There are interesting examples of young men learning these implicit lessons about gender and masculinity throughout these stories, but I’ll just cite one other. The narrator in “Edison, New Jersey” has recently broken up with his girlfriend, and he laments that his mother misses her as much as he does. He has his own ethical limitations—he openly boasts about “stealing” from his boss—but his moral sense is strong when reacting to Wayne’s open boasting about his own marital infidelity. “Twice this year Wayne’s cheated on his wife and I’ve heard it all, the before and after,” he complains. The narrator communicates his disapproval, but that makes Wayne drive all crazy, so he “[tries] to forget that I think his wife is good people and ask[s] him if Charlene’s given him any signals” (124). He’s bothered by Wayne’s reports of pursuing Charlene throughout the story, no doubt chafing after his own recent breakup with “the girlfriend.” When he makes his romantic effort to “save” the Dominican maid by helping her escape from Pruitt, Wayne warns him not to. The only way the narrator can save face is to imply that he is just trying to score with the maid. Wayne asks, “Was it worth it?” and the narrator admits “it wasn’t.” “Did you at least get some?” Wayne asks. “Hell yeah,” the narrator replies. When pressed, he says, “Why would I lie about something like that?” (138). Well, why would he lie? The reader knows that whatever romantic interactions went on in the van on the way to Washington Heights were awkward and halting, endearingly innocent, in contrast to Wayne’s relentless pursuit of women. The narrator does seem to have some vague romantic intentions: he puts his hand in her lap and leaves it there as he drives, hoping she’ll grasp his hand. She doesn’t. “Sometimes you just have to try, even if you know it won’t work” (137). The narrator is not a predatory alpha-male but a sweet, romantic dude who is quite passive and even childlike in his efforts to seduce the maid. His bid to “save” her is deemed foolish by Wayne, his mentor figure, and the only way he can reclaim his pride is to insist that he “scored” with her. He turns himself into a Wayne—there’s less shame in predatory pursuit of women for sex than this quasi-heroic, even chivalrous attempt to rescue her from a sketchy situation.

We see these young men at decisive stages in their lives, in terms of gender and identity.

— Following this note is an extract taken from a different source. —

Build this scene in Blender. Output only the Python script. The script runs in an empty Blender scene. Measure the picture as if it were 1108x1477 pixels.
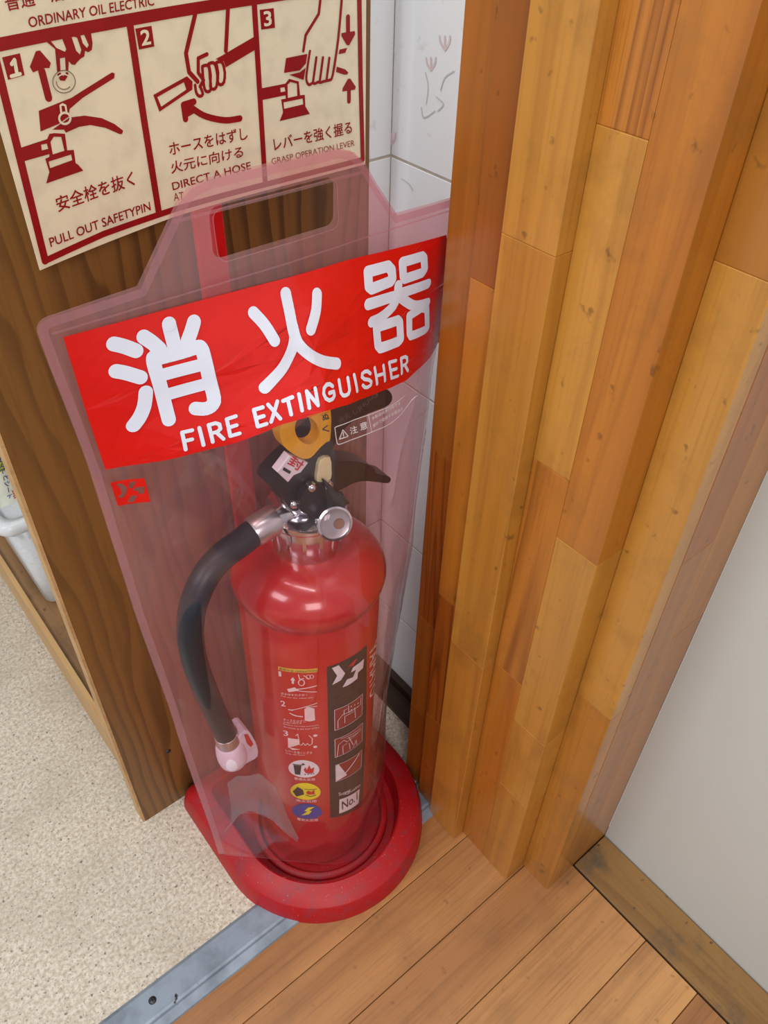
import bpy, bmesh, math, random
from mathutils import Vector, geometry, noise
random.seed(7)
sc = bpy.context.scene
COL = sc.collection
PI = math.pi

# ------------------------------------------------------------------ camera
F_PX, PITCH, ROLL, YAW = 1148.4, 0.737604, 0.029831, 0.867842
EYE = Vector((0, 0, 1.0))
_F = Vector((math.cos(YAW)*math.cos(PITCH), math.sin(YAW)*math.cos(PITCH), -math.sin(PITCH)))
_R0 = Vector((math.sin(YAW), -math.cos(YAW), 0)); _U0 = _R0.cross(_F)
_R = _R0*math.cos(ROLL) + _U0*math.sin(ROLL); _U = -_R0*math.sin(ROLL) + _U0*math.cos(ROLL)
cd = bpy.data.cameras.new('camera'); cam = bpy.data.objects.new('camera', cd); COL.objects.link(cam)
cd.sensor_fit = 'VERTICAL'; cd.sensor_height = 24; cd.lens = F_PX*24/1477; cd.clip_start = .01
from mathutils import Matrix
cam.matrix_world = Matrix(((_R.x,_U.x,-_F.x,EYE.x),(_R.y,_U.y,-_F.y,EYE.y),(_R.z,_U.z,-_F.z,EYE.z),(0,0,0,1)))
sc.camera = cam

# ------------------------------------------------------------------ light
w = bpy.data.worlds.new('world'); sc.world = w; w.use_nodes = True
w.node_tree.nodes['Background'].inputs[0].default_value = (.93, .96, 1.0, 1)
w.node_tree.nodes['Background'].inputs[1].default_value = .52
def area(name, loc, target, size, energy, color, size_y=None):
    l = bpy.data.lights.new(name, 'AREA'); l.energy = energy; l.color = color
    l.shape = 'RECTANGLE'; l.size = size; l.size_y = size_y or size
    o = bpy.data.objects.new(name, l); COL.objects.link(o); o.location = loc
    o.rotation_euler = (Vector(target)-Vector(loc)).to_track_quat('-Z', 'Y').to_euler(); return o
area('window_light', (-.75, -1.5, 1.75), (.25, .45, .5), .8, 22, (1, .97, .93))
area('ceiling_and_side_light', (-.1, .25, 2.5), (.2, .35, 0), 1.2, 11, (1, .98, .95), .12)
area('ceiling_and_side_light', (-1.25, .35, 1.9), (.45, .45, .6), .9, 16, (.95, .98, 1), .5)  # bluish daylight from the left, added to brighten the tile wall
sc.view_settings.view_transform = 'Standard'; sc.view_settings.look = 'None'
sc.view_settings.gamma = 1; sc.view_settings.use_curve_mapping = False
sc.view_settings.exposure = 0.0

# ------------------------------------------------------------------ helpers
def ray(x, y): return _F*F_PX + _R*(x-554) - _U*(y-738.5)
def onY(x, y, Y): d = ray(x, y); return EYE + d*(Y/d.y)
def onX(x, y, X): d = ray(x, y); return EYE + d*(X/d.x)
def onZ(x, y, Z=0.0): d = ray(x, y); return EYE + d*((Z-1)/d.z)

def lin(c):
    return tuple(((v/255)/12.92 if v/255 <= .04045 else ((v/255+.055)/1.055)**2.4) for v in c)+(1,)

def link(name, me, mat=None, parent=None, smooth=False):
    if mat and not me.materials: me.materials.append(mat)
    if smooth:
        for p in me.polygons: p.use_smooth = True
    o = bpy.data.objects.new(name, me); COL.objects.link(o)
    if parent:
        o.parent = parent
        if parent.type == 'EMPTY':   # meshes are written in world coordinates
            me.transform(Matrix.Translation(-parent.location))
        elif parent.parent: 
            me.transform(Matrix.Translation(-parent.parent.location))
    return o
def mesh(name, verts, faces, mat=None, parent=None, smooth=False):
    me = bpy.data.meshes.new(name); me.from_pydata([tuple(v) for v in verts], [], faces); me.update()
    return link(name, me, mat, parent, smooth)
def from_bm(name, bm, mat, parent=None, smooth=False):
    bmesh.ops.recalc_face_normals(bm, faces=bm.faces)
    me = bpy.data.meshes.new(name); bm.to_mesh(me); bm.free(); return link(name, me, mat, parent, smooth)
def thing(name, label, cat, loc=(0,0,0), group=None):
    o = bpy.data.objects.new(name, None); COL.objects.link(o); o.location = loc; o.empty_display_size = .02
    tag(o, label, cat, group); return o
def tag(o, label=None, cat=None, group=None, kind=None):
    if label: o['label'] = label
    if cat: o['category'] = cat
    if group: o['group'] = group
    if kind: o['kind'] = kind
    return o
def add_box(bm, x0, x1, y0, y1, z0, z1, bev=0, seg=1):
    r = bmesh.ops.create_cube(bm, size=1)
    vs = r['verts']
    for v in vs: v.co = Vector(((x0+x1)/2+v.co.x*(x1-x0), (y0+y1)/2+v.co.y*(y1-y0), (z0+z1)/2+v.co.z*(z1-z0)))
    if bev:
        es = list({e for v in vs for e in v.link_edges})
        bmesh.ops.bevel(bm, geom=es, offset=bev, segments=seg, affect='EDGES', profile=.5)
def box(name, x0, x1, y0, y1, z0, z1, mat, parent=None, bev=0, seg=1):
    bm = bmesh.new(); add_box(bm, x0, x1, y0, y1, z0, z1, bev, seg); return from_bm(name, bm, mat, parent)
def lathe(name, prof, c, mat, parent=None, seg=64, axis=None, smooth=True, closed=False):
    """prof: list of (r, h); c: origin; axis: direction"""
    ax = Vector(axis or (0,0,1)).normalized(); q = Vector((0,0,1)).rotation_difference(ax)
    vs, fs = [], []
    n = len(prof)
    for i in range(seg):
        a = 2*PI*i/seg
        for r, h in prof: vs.append(Vector(c)+q@Vector((r*math.cos(a), r*math.sin(a), h)))
    for i in range(seg):
        j = (i+1) % seg
        for k in range(n-1 if not closed else n):
            l = (k+1) % n
            fs.append((i*n+k, j*n+k, j*n+l, i*n+l))
    o = mesh(name, vs, fs, mat, None, smooth)
    bm = bmesh.new(); bm.from_mesh(o.data); bmesh.ops.remove_doubles(bm, verts=bm.verts, dist=1e-6)
    bmesh.ops.recalc_face_normals(bm, faces=bm.faces); bm.to_mesh(o.data); bm.free()
    if smooth:
        o.data.set_sharp_from_angle(angle=math.radians(40)) if hasattr(o.data,'set_sharp_from_angle') else None
    if parent:
        o.parent = parent
        base = parent if parent.type == 'EMPTY' else parent.parent
        if base: o.data.transform(Matrix.Translation(-base.location))
    return o
def catmull(pts, n=8):
    out = []; P = [pts[0]]+list(pts)+[pts[-1]]
    for i in range(1, len(P)-2):
        a, b, c, d = P[i-1], P[i], P[i+1], P[i+2]
        for k in range(n):
            t = k/n
            out.append(((b*2)+(c-a)*t+(a*2-b*5+c*4-d)*t*t+(-a+b*3-c*3+d)*t**3)*.5)
    out.append(P[-2]); return out
def tube(name, pts, rad, mat, parent=None, seg=20, rfun=None, cap=True):
    vs, fs = [], []
    n = len(pts); up = Vector((0,1,0))
    for i, p in enumerate(pts):
        t = (pts[min(i+1,n-1)]-pts[max(i-1,0)]).normalized()
        s = t.cross(up); s = s.normalized() if s.length > 1e-5 else Vector((1,0,0)); u = s.cross(t).normalized()
        r = rfun(i/(n-1)) if rfun else rad
        for k in range(seg):
            a = 2*PI*k/seg; vs.append(p+(s*math.cos(a)+u*math.sin(a))*r)
    for i in range(n-1):
        for k in range(seg):
            l = (k+1) % seg; fs.append((i*seg+k, i*seg+l, (i+1)*seg+l, (i+1)*seg+k))
    if cap: fs.append(tuple(range(seg))[::-1]); fs.append(tuple((n-1)*seg+k for k in range(seg)))
    o = mesh(name, vs, fs, mat, parent, True); return o
def prism(name, pts, y0, y1, mat, parent=None, bev=.0008, holes=()):
    """extrude a polygon of (x,z) points from y0 (front) to y1 (back)"""
    bm = bmesh.new(); loops = [pts]+list(holes); flat = [p for l in loops for p in l]
    tris = geometry.tessellate_polygon([[Vector((p[0], p[1], 0)) for p in l] for l in loops])
    A = [bm.verts.new((p[0], y0, p[1])) for p in flat]; B = [bm.verts.new((p[0], y1, p[1])) for p in flat]
    for t in tris:
        try: bm.faces.new([A[i] for i in t]); bm.faces.new([B[i] for i in reversed(t)])
        except ValueError: pass
    off = 0
    for l in loops:
        n = len(l)
        for i in range(n):
            a, b = off+i, off+(i+1) % n; bm.faces.new((A[a], A[b], B[b], B[a]))
        off += n
    bmesh.ops.recalc_face_normals(bm, faces=bm.faces)
    if bev:
        es = [e for e in bm.edges if len(e.link_faces) == 2 and abs(e.verts[0].co.y-e.verts[1].co.y) < 1e-7 and e.calc_face_angle(0) > .8]
        bmesh.ops.bevel(bm, geom=es, offset=bev, segments=2, affect='EDGES', profile=.5, clamp_overlap=True)
    return from_bm(name, bm, mat, parent)
def pxz(px, Y): return [(lambda v: (v.x, v.z))(onY(x, y, Y)) for x, y in px]
def smooth_poly(pts, n=4):
    P = [Vector(p) for p in pts]; m = len(P); out = []
    for i in range(m):
        a, b, c, d = P[i-1], P[i], P[(i+1) % m], P[(i+2) % m]
        for k in range(n):
            t = k/n; out.append(tuple(((b*2)+(c-a)*t+(a*2-b*5+c*4-d)*t*t+(-a+b*3-c*3+d)*t**3)*.5))
    return out

# ---- flat print on any surface: triangles in a (a,b) chart mapped to 3-D
class Print:
    def __init__(s, inv, fwd, off, maxe=None): s.inv, s.fwd, s.off, s.maxe, s.T, s.lift = inv, fwd, off, maxe, [], 0
    def P(s, px): return Vector(s.inv(*px))
    def tri(s, a, b, c, d=0):
        if s.maxe and d < 7:
            L = [((b-a).length, 0), ((c-b).length, 1), ((a-c).length, 2)]; m, i = max(L)
            if m > s.maxe:
                if i == 1: a, b, c = b, c, a
                elif i == 2: a, b, c = c, a, b
                q = (a+b)/2; s.tri(a, q, c, d+1); s.tri(q, b, c, d+1); return
        s.T.append((a, b, c, s.lift))
    def poly_ab(s, pts, holes=()):
        loops = [[Vector((p[0], p[1], 0)) for p in l] for l in [pts]+list(holes)]
        flat = [Vector((v.x, v.y)) for l in loops for v in l]; s.lift += 1
        for t in geometry.tessellate_polygon(loops): s.tri(*[flat[i] for i in t])
    def poly(s, px, holes=()): s.poly_ab([s.P(p) for p in px], [[s.P(p) for p in h] for h in holes])
    def disc_ab(s, c, r, r2=None, n=20, hole=0):
        pts = [c+Vector((r*math.cos(2*PI*k/n), (r2 or r)*math.sin(2*PI*k/n))) for k in range(n)]
        s.poly_ab(pts, [[c+(p-c)*hole for p in pts]] if hole else ())
    def stroke_ab(s, pts, w, closed=False):
        pts = list(pts)
        if closed: pts.append(pts[0])
        for p in pts: s.disc_ab(p, w/2, n=16)
        for a, b in zip(pts, pts[1:]):
            d = b-a
            if d.length < 1e-7: continue
            d.normalize(); n = Vector((-d.y, d.x))*w/2; s.lift += 1
            s.tri(a+n, b+n, b-n); s.tri(a+n, b-n, a-n)
    def stroke(s, px, w, closed=False, curve=0):
        pts = [s.P(p) for p in px]
        if curve: pts = catmull(pts, curve)
        s.stroke_ab(pts, w, closed)
    def text(s, body, bl, br, tl, bold=0.0, tight=True):
        A, B, C = s.P(bl), s.P(br), s.P(tl); s.text_ab(body, A, B, C, bold)
    def text_ab(s, body, A, B, C, bold=0.0):
        cu = bpy.data.curves.new('txt', 'FONT'); cu.body = body; cu.resolution_u = 3
        o = bpy.data.objects.new('txt', cu); COL.objects.link(o)
        dg = bpy.context.evaluated_depsgraph_get(); me = bpy.data.meshes.new_from_object(o.evaluated_get(dg))
        xs = [v.co.x for v in me.vertices]; ys = [v.co.y for v in me.vertices]
        x0, x1, y0, y1 = min(xs), max(xs), min(ys), max(ys)
        def m(v): return A+(B-A)*((v.x-x0)/(x1-x0))+(C-A)*((v.y-y0)/(y1-y0))
        me.calc_loop_triangles()
        uh = (C-A)*bold; uw = (B-A).normalized()*uh.length
        for sh_ in ((Vector((0, 0)),) if not bold else (uw+uh, uw-uh, -uw+uh, -uw-uh)):
            s.lift += 1
            for t in me.loop_triangles: s.tri(*[m(me.vertices[i].co)+sh_ for i in t.vertices])
        bpy.data.objects.remove(o); bpy.data.curves.remove(cu); bpy.data.meshes.remove(me)
    def build(s, name, mat, parent):
        vs, fs, idx = [], [], {}
        for t in s.T:
            f = []
            for p in t[:3]:
                k = (round(p.x, 6), round(p.y, 6), t[3])
                if k not in idx: idx[k] = len(vs); vs.append(s.fwd(p.x, p.y, s.off+(t[3] % 60)*4e-6))
                f.append(idx[k])
            if len(set(f)) == 3: fs.append(f)
        return mesh(name, vs, fs, mat, parent)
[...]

It makes sense why this macho ideal of masculinity would take hold in a marginalized and exploited immigrant community like this (with roots, of course, in the Dominican culture they’ve moved from—Papi is already cheating before he comes to the US). These men feel marginal, neglected, criminalized, and ostracized from the American Dream and mainstream white American culture. They live among poverty, vice, and often squalor, and the projection of physical strength and independence has a lot to do with pride and a strong assertion of self. Their masculinity is implictly under attack in America, and they have something to prove. Yunior, in Oscar Wao, has gotten deep into weightlifting, and Díaz has described his character’s bodybuilding as a way to give himself a kind of protective layer against his vulnerabilities and insecurities. We can see the men in all these stories as playing out some version of this same dynamic, asserting their dominance over the women in their lives when they are unable to assert it elsewhere.

1 comment:

  1. I really enjoyed this post and how you presented examples of how ideas of masculinity are communicated in each story. For me personally, one of the most interesting stories was Ysrael, and the contrast between Rafa and Yunior, but also Ysrael himself. Both Rafa and Yunior are interested in what lies behind Ysrael's mask. But while Rafa is interested in his superficial injuries, it seems that Yunior is interested in the actual personality behind the mask. It's important to note that Rafa also wants to show his physicality by roughly taking Ysrael down.